◆ PROVIDED MATERIAL:
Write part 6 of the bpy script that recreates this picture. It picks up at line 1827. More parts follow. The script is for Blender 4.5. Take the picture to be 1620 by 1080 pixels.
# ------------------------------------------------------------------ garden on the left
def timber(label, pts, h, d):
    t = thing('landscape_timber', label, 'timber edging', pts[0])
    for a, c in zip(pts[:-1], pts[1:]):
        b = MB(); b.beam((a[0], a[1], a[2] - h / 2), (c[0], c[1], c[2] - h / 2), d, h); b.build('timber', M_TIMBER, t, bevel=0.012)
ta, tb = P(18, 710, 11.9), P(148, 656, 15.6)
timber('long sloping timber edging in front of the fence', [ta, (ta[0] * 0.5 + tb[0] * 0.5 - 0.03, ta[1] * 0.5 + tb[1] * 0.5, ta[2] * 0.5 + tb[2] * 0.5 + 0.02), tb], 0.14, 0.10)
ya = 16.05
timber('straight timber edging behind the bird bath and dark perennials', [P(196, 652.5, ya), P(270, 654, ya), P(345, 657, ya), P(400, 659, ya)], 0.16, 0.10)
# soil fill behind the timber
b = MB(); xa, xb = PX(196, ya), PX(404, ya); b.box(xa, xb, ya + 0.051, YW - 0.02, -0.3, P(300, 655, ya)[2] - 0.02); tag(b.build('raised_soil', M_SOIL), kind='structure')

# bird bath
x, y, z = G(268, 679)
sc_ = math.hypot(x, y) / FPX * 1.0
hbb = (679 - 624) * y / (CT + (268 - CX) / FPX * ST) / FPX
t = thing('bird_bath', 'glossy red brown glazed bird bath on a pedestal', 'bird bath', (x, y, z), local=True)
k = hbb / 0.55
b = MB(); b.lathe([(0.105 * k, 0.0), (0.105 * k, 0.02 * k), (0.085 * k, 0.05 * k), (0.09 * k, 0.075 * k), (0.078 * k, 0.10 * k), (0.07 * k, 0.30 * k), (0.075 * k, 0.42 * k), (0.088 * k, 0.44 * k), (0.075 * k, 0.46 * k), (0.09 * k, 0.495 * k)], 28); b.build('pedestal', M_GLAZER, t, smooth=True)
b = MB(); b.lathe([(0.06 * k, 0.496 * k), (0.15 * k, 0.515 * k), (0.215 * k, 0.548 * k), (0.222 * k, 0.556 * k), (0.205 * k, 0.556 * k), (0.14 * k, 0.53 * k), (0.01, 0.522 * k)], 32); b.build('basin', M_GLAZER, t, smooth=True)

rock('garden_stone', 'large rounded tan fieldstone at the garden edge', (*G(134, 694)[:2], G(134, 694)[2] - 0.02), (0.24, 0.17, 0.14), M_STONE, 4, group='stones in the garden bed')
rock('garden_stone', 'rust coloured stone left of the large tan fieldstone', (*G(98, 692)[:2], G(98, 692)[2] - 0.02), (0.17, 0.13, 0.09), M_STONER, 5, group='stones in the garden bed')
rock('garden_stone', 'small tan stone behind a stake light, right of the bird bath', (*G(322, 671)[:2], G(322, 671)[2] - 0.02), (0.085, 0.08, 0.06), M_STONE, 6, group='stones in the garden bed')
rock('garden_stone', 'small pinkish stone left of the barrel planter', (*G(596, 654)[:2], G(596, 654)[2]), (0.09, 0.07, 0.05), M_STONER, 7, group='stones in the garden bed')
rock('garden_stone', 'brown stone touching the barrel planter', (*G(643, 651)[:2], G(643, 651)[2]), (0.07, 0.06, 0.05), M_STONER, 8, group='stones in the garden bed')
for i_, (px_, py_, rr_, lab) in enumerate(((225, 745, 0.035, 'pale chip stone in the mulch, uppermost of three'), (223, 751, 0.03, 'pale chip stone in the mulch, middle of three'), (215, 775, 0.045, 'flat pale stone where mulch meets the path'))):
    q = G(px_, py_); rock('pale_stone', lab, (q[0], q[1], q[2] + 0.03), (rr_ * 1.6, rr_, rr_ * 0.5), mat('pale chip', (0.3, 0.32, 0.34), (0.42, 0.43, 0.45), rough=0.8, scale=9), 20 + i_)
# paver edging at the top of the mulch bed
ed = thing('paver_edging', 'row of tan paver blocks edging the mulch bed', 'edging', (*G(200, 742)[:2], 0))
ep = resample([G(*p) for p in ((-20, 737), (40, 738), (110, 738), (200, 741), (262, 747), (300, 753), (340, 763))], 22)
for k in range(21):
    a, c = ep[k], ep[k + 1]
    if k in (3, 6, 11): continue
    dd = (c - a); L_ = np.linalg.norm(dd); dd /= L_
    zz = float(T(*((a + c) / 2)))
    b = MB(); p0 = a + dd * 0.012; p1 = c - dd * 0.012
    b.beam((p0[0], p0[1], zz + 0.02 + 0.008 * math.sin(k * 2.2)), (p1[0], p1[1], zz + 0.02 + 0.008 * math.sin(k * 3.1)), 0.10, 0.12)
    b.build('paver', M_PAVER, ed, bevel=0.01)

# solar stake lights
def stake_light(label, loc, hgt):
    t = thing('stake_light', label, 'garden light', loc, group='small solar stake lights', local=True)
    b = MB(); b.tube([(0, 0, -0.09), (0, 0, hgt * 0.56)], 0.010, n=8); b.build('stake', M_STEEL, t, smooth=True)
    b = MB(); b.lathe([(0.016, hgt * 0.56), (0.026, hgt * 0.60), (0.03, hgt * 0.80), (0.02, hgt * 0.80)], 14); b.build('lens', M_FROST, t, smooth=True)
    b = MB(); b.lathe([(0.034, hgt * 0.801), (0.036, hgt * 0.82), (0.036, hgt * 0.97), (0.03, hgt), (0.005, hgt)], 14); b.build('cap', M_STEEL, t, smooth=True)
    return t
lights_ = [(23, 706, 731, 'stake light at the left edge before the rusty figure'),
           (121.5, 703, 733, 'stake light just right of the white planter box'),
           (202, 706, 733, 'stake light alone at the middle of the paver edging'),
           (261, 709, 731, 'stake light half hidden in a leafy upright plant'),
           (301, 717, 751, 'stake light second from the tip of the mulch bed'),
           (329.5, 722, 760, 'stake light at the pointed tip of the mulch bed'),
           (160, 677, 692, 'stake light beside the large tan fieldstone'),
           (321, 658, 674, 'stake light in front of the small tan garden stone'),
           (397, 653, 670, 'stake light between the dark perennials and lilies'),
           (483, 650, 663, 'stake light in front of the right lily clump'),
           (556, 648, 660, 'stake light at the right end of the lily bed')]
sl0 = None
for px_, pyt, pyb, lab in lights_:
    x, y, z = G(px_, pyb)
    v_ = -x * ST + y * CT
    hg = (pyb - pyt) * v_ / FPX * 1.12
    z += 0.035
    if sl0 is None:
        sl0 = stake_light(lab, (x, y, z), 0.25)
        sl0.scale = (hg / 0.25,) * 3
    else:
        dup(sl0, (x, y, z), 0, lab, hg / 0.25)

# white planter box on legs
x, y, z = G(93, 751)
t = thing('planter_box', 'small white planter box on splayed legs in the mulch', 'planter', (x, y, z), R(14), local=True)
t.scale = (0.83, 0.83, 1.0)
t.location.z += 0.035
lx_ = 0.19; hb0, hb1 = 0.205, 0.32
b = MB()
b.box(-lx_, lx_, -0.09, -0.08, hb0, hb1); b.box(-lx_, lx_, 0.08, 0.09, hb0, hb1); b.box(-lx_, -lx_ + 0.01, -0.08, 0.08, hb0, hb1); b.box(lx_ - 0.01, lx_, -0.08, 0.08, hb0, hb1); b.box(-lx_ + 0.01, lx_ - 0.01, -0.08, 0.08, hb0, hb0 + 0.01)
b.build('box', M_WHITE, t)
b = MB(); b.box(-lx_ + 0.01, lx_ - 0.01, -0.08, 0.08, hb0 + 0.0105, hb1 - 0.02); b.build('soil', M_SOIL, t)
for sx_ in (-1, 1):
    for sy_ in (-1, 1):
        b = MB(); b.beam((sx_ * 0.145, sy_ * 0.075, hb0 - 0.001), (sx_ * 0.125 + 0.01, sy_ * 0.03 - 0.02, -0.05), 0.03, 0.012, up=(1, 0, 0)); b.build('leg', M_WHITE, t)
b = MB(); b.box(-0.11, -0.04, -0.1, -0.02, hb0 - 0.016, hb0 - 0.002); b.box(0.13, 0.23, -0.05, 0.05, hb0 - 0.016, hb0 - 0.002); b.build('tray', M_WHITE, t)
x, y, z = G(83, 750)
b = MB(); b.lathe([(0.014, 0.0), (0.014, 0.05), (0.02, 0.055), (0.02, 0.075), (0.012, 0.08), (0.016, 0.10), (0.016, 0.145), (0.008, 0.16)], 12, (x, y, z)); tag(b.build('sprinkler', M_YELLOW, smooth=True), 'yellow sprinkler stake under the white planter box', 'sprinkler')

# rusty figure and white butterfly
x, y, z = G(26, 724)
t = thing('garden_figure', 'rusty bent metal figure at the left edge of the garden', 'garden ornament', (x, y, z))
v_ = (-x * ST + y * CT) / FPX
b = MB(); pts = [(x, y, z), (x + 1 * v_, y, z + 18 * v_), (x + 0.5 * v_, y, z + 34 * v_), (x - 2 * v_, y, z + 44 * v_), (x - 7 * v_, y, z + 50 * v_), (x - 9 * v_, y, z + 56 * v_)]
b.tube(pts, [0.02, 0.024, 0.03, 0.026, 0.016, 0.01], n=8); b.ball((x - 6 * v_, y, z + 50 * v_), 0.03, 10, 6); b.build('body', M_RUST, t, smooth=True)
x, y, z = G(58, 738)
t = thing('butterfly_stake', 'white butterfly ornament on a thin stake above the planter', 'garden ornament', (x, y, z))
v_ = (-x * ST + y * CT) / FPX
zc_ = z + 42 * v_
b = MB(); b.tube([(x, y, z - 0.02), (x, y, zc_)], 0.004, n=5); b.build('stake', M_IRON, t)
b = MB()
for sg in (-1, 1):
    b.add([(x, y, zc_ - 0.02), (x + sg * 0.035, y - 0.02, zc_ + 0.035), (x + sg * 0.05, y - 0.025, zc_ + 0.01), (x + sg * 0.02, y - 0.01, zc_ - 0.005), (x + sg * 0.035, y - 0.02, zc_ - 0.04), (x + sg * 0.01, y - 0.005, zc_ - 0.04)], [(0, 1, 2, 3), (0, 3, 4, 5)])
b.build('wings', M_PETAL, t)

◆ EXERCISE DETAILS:
Word for word, quote the lines of the material from the first line through the line with "b = MB(); b.lathe([(0.06", both ends included.

◆ SOLUTION FOR THIS TASK:
Write part 6 of the bpy script that recreates this picture. It picks up at line 1827. More parts follow. The script is for Blender 4.5. Take the picture to be 1620 by 1080 pixels.
# ------------------------------------------------------------------ garden on the left
def timber(label, pts, h, d):
    t = thing('landscape_timber', label, 'timber edging', pts[0])
    for a, c in zip(pts[:-1], pts[1:]):
        b = MB(); b.beam((a[0], a[1], a[2] - h / 2), (c[0], c[1], c[2] - h / 2), d, h); b.build('timber', M_TIMBER, t, bevel=0.012)
ta, tb = P(18, 710, 11.9), P(148, 656, 15.6)
timber('long sloping timber edging in front of the fence', [ta, (ta[0] * 0.5 + tb[0] * 0.5 - 0.03, ta[1] * 0.5 + tb[1] * 0.5, ta[2] * 0.5 + tb[2] * 0.5 + 0.02), tb], 0.14, 0.10)
ya = 16.05
timber('straight timber edging behind the bird bath and dark perennials', [P(196, 652.5, ya), P(270, 654, ya), P(345, 657, ya), P(400, 659, ya)], 0.16, 0.10)
# soil fill behind the timber
b = MB(); xa, xb = PX(196, ya), PX(404, ya); b.box(xa, xb, ya + 0.051, YW - 0.02, -0.3, P(300, 655, ya)[2] - 0.02); tag(b.build('raised_soil', M_SOIL), kind='structure')

# bird bath
x, y, z = G(268, 679)
sc_ = math.hypot(x, y) / FPX * 1.0
hbb = (679 - 624) * y / (CT + (268 - CX) / FPX * ST) / FPX
t = thing('bird_bath', 'glossy red brown glazed bird bath on a pedestal', 'bird bath', (x, y, z), local=True)
k = hbb / 0.55
b = MB(); b.lathe([(0.105 * k, 0.0), (0.105 * k, 0.02 * k), (0.085 * k, 0.05 * k), (0.09 * k, 0.075 * k), (0.078 * k, 0.10 * k), (0.07 * k, 0.30 * k), (0.075 * k, 0.42 * k), (0.088 * k, 0.44 * k), (0.075 * k, 0.46 * k), (0.09 * k, 0.495 * k)], 28); b.build('pedestal', M_GLAZER, t, smooth=True)
b = MB(); b.lathe([(0.06 * k, 0.496 * k), (0.15 * k, 0.515 * k), (0.215 * k, 0.548 * k), (0.222 * k, 0.556 * k), (0.205 * k, 0.556 * k), (0.14 * k, 0.53 * k), (0.01, 0.522 * k)], 32); b.build('basin', M_GLAZER, t, smooth=True)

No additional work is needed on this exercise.